--- BEGIN SUPPLIED DATA ---
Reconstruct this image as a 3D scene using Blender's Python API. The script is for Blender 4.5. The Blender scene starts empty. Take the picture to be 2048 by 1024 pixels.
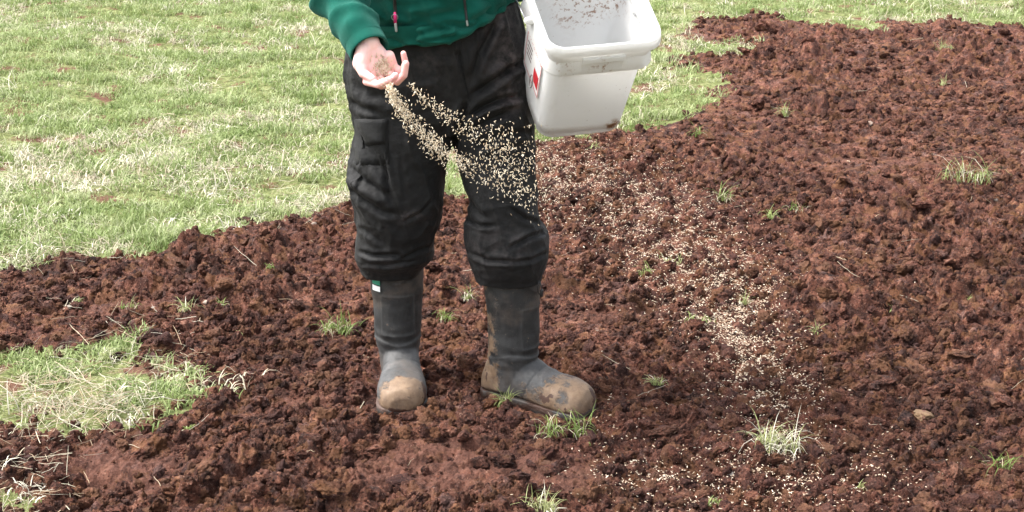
import bpy, math, random
import numpy as np
from mathutils import Matrix, Vector

rng = np.random.default_rng(7)
random.seed(7)
scene = bpy.context.scene
col = scene.collection

# ------------------------------------------------------------------ camera
F = 3100.0                                   # focal length in pixels of a 2048 wide frame
PITCH = math.radians(18.1)
CAM = np.array([0.0, -3.7, 1.65])
FW = np.array([0, math.cos(PITCH), -math.sin(PITCH)])
UP = np.array([0, math.sin(PITCH), math.cos(PITCH)])
cam = bpy.data.objects.new('camera', bpy.data.cameras.new('camera'))
col.objects.link(cam)
cam.location = CAM
cam.rotation_euler = (math.radians(90) - PITCH, 0, 0)
cam.data.sensor_width = 36
cam.data.lens = 36 * F / 2048
cam.data.clip_end = 2000
scene.camera = cam

# ------------------------------------------------------------------ sky, sun, exposure
SUN_EL, SUN_AZ = math.radians(57), math.radians(-85)      # azimuth from +Y (away from the camera) towards +X
world = bpy.data.worlds.new('World')
scene.world = world
world.use_nodes = True
wn, wl = world.node_tree.nodes, world.node_tree.links
bg = wn['Background']
sky = wn.new('ShaderNodeTexSky')
sky.sky_type = 'NISHITA'
sky.sun_disc = False
sky.sun_elevation = SUN_EL
sky.sun_rotation = SUN_AZ
sky.air_density = 1.0
sky.dust_density = 4.0
hs = wn.new('ShaderNodeHueSaturation')       # an overcast, nearly white sky
hs.inputs['Saturation'].default_value = 0.25
wl.new(sky.outputs[0], hs.inputs['Color'])
wl.new(hs.outputs[0], bg.inputs['Color'])
bg.inputs['Strength'].default_value = 0.11
sun = bpy.data.objects.new('sun', bpy.data.lights.new('sun', 'SUN'))
col.objects.link(sun)
sun.data.energy = 1.5
sun.data.angle = math.radians(22)
sun.data.color = (1.0, 0.96, 0.9)
sd = Vector((math.sin(SUN_AZ) * math.cos(SUN_EL), math.cos(SUN_AZ) * math.cos(SUN_EL), math.sin(SUN_EL)))
sun.rotation_euler = sd.to_track_quat('Z', 'Y').to_euler()
scene.view_settings.view_transform = 'Standard'
scene.view_settings.look = 'None'
scene.view_settings.exposure = 2.3
scene.view_settings.gamma = 1.0
scene.cycles.use_denoising = True
scene.cycles.denoising_prefilter = 'ACCURATE'
scene.cycles.denoising_input_passes = 'RGB_ALBEDO_NORMAL'
scene.view_settings.use_curve_mapping = False


# ------------------------------------------------------------------ measuring helpers
def proj(p):
    d = np.asarray(p, float) - CAM
    z = d @ FW
    return np.stack([1024 + F * d[..., 0] / z, 512 - F * (d @ UP) / z], -1)


def ray(px, py):
    return np.array([(px - 1024) / F, 0, 0]) + UP * (512 - py) / F + FW


def ground_at(px, py, z=0.012):
    r = ray(px, py)
    return CAM + r * ((z - CAM[2]) / r[2])


def at_y(px, py, y):
    r = ray(px, py)
    return CAM + r * ((y - CAM[1]) / r[1])


def scale_at(p):                             # metres per photo pixel at a point
    return ((np.asarray(p) - CAM) @ FW) / F


# ------------------------------------------------------------------ noise (numpy)
def _h(ix, iy, iz, seed):
    n = (ix.astype(np.int64) * 374761393 + iy.astype(np.int64) * 668265263 + iz * 1274126177 + seed * 974634777) & 0xffffffff
    n = ((n ^ (n >> 13)) * 1274126177) & 0xffffffff
    n = ((n ^ (n >> 16)) * 2246822519) & 0xffffffff
    return ((n ^ (n >> 15)) & 0xffffff) / float(0x1000000)


def noise2(x, y, seed=0):                    # value noise with quintic blend, -1..1
    xi, yi = np.floor(x), np.floor(y)
    fx, fy = x - xi, y - yi
    u, v = fx ** 3 * (fx * (fx * 6 - 15) + 10), fy ** 3 * (fy * (fy * 6 - 15) + 10)
    z = np.int64(0)
    a, b = _h(xi, yi, z, seed), _h(xi + 1, yi, z, seed)
    c, d = _h(xi, yi + 1, z, seed), _h(xi + 1, yi + 1, z, seed)
    return ((a * (1 - u) + b * u) * (1 - v) + (c * (1 - u) + d * u) * v) * 2 - 1


def fbm2(x, y, o=4, seed=0, g=0.5):
    s, a, f = 0, 1, 1
    for k in range(o):
        s = s + a * noise2(x * f + 17.3 * k, y * f - 9.1 * k, seed + k)
        a *= g
        f *= 2.03
    return s


def noise3(x, y, z, seed=0):
    zi = np.floor(z)
    fz = z - zi
    w = fz ** 3 * (fz * (fz * 6 - 15) + 10)
    xi, yi = np.floor(x), np.floor(y)
    fx, fy = x - xi, y - yi
    u, v = fx ** 3 * (fx * (fx * 6 - 15) + 10), fy ** 3 * (fy * (fy * 6 - 15) + 10)
    r = []
    for dz in (0, 1):
        zz = (zi + dz).astype(np.int64)
        a, b = _h(xi, yi, zz, seed), _h(xi + 1, yi, zz, seed)
        c, d = _h(xi, yi + 1, zz, seed), _h(xi + 1, yi + 1, zz, seed)
        r.append((a * (1 - u) + b * u) * (1 - v) + (c * (1 - u) + d * u) * v)
    return (r[0] * (1 - w) + r[1] * w) * 2 - 1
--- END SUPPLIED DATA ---
» TASK DESCRIPTION
Print each line of the material above exactly, with the pictures removed from your copy.

» CORRECT RESPONSE
Reconstruct this image as a 3D scene using Blender's Python API. The script is for Blender 4.5. The Blender scene starts empty. Take the picture to be 2048 by 1024 pixels.
import bpy, math, random
import numpy as np
from mathutils import Matrix, Vector

rng = np.random.default_rng(7)
random.seed(7)
scene = bpy.context.scene
col = scene.collection

# ------------------------------------------------------------------ camera
F = 3100.0                                   # focal length in pixels of a 2048 wide frame
PITCH = math.radians(18.1)
CAM = np.array([0.0, -3.7, 1.65])
FW = np.array([0, math.cos(PITCH), -math.sin(PITCH)])
UP = np.array([0, math.sin(PITCH), math.cos(PITCH)])
cam = bpy.data.objects.new('camera', bpy.data.cameras.new('camera'))
col.objects.link(cam)
cam.location = CAM
cam.rotation_euler = (math.radians(90) - PITCH, 0, 0)
cam.data.sensor_width = 36
cam.data.lens = 36 * F / 2048
cam.data.clip_end = 2000
scene.camera = cam

# ------------------------------------------------------------------ sky, sun, exposure
SUN_EL, SUN_AZ = math.radians(57), math.radians(-85)      # azimuth from +Y (away from the camera) towards +X
world = bpy.data.worlds.new('World')
scene.world = world
world.use_nodes = True
wn, wl = world.node_tree.nodes, world.node_tree.links
bg = wn['Background']
sky = wn.new('ShaderNodeTexSky')
sky.sky_type = 'NISHITA'
sky.sun_disc = False
sky.sun_elevation = SUN_EL
sky.sun_rotation = SUN_AZ
sky.air_density = 1.0
sky.dust_density = 4.0
hs = wn.new('ShaderNodeHueSaturation')       # an overcast, nearly white sky
hs.inputs['Saturation'].default_value = 0.25
wl.new(sky.outputs[0], hs.inputs['Color'])
wl.new(hs.outputs[0], bg.inputs['Color'])
bg.inputs['Strength'].default_value = 0.11
sun = bpy.data.objects.new('sun', bpy.data.lights.new('sun', 'SUN'))
col.objects.link(sun)
sun.data.energy = 1.5
sun.data.angle = math.radians(22)
sun.data.color = (1.0, 0.96, 0.9)
sd = Vector((math.sin(SUN_AZ) * math.cos(SUN_EL), math.cos(SUN_AZ) * math.cos(SUN_EL), math.sin(SUN_EL)))
sun.rotation_euler = sd.to_track_quat('Z', 'Y').to_euler()
scene.view_settings.view_transform = 'Standard'
scene.view_settings.look = 'None'
scene.view_settings.exposure = 2.3
scene.view_settings.gamma = 1.0
scene.cycles.use_denoising = True
scene.cycles.denoising_prefilter = 'ACCURATE'
scene.cycles.denoising_input_passes = 'RGB_ALBEDO_NORMAL'
scene.view_settings.use_curve_mapping = False


# ------------------------------------------------------------------ measuring helpers
def proj(p):
    d = np.asarray(p, float) - CAM
    z = d @ FW
    return np.stack([1024 + F * d[..., 0] / z, 512 - F * (d @ UP) / z], -1)


def ray(px, py):
    return np.array([(px - 1024) / F, 0, 0]) + UP * (512 - py) / F + FW


def ground_at(px, py, z=0.012):
    r = ray(px, py)
    return CAM + r * ((z - CAM[2]) / r[2])


def at_y(px, py, y):
    r = ray(px, py)
    return CAM + r * ((y - CAM[1]) / r[1])


def scale_at(p):                             # metres per photo pixel at a point
    return ((np.asarray(p) - CAM) @ FW) / F


# ------------------------------------------------------------------ noise (numpy)
def _h(ix, iy, iz, seed):
    n = (ix.astype(np.int64) * 374761393 + iy.astype(np.int64) * 668265263 + iz * 1274126177 + seed * 974634777) & 0xffffffff
    n = ((n ^ (n >> 13)) * 1274126177) & 0xffffffff
    n = ((n ^ (n >> 16)) * 2246822519) & 0xffffffff
    return ((n ^ (n >> 15)) & 0xffffff) / float(0x1000000)


def noise2(x, y, seed=0):                    # value noise with quintic blend, -1..1
    xi, yi = np.floor(x), np.floor(y)
    fx, fy = x - xi, y - yi
    u, v = fx ** 3 * (fx * (fx * 6 - 15) + 10), fy ** 3 * (fy * (fy * 6 - 15) + 10)
    z = np.int64(0)
    a, b = _h(xi, yi, z, seed), _h(xi + 1, yi, z, seed)
    c, d = _h(xi, yi + 1, z, seed), _h(xi + 1, yi + 1, z, seed)
    return ((a * (1 - u) + b * u) * (1 - v) + (c * (1 - u) + d * u) * v) * 2 - 1


def fbm2(x, y, o=4, seed=0, g=0.5):
    s, a, f = 0, 1, 1
    for k in range(o):
        s = s + a * noise2(x * f + 17.3 * k, y * f - 9.1 * k, seed + k)
        a *= g
        f *= 2.03
    return s


def noise3(x, y, z, seed=0):
    zi = np.floor(z)
    fz = z - zi
    w = fz ** 3 * (fz * (fz * 6 - 15) + 10)
    xi, yi = np.floor(x), np.floor(y)
    fx, fy = x - xi, y - yi
    u, v = fx ** 3 * (fx * (fx * 6 - 15) + 10), fy ** 3 * (fy * (fy * 6 - 15) + 10)
    r = []
    for dz in (0, 1):
        zz = (zi + dz).astype(np.int64)
        a, b = _h(xi, yi, zz, seed), _h(xi + 1, yi, zz, seed)
        c, d = _h(xi, yi + 1, zz, seed), _h(xi + 1, yi + 1, zz, seed)
        r.append((a * (1 - u) + b * u) * (1 - v) + (c * (1 - u) + d * u) * v)
    return (r[0] * (1 - w) + r[1] * w) * 2 - 1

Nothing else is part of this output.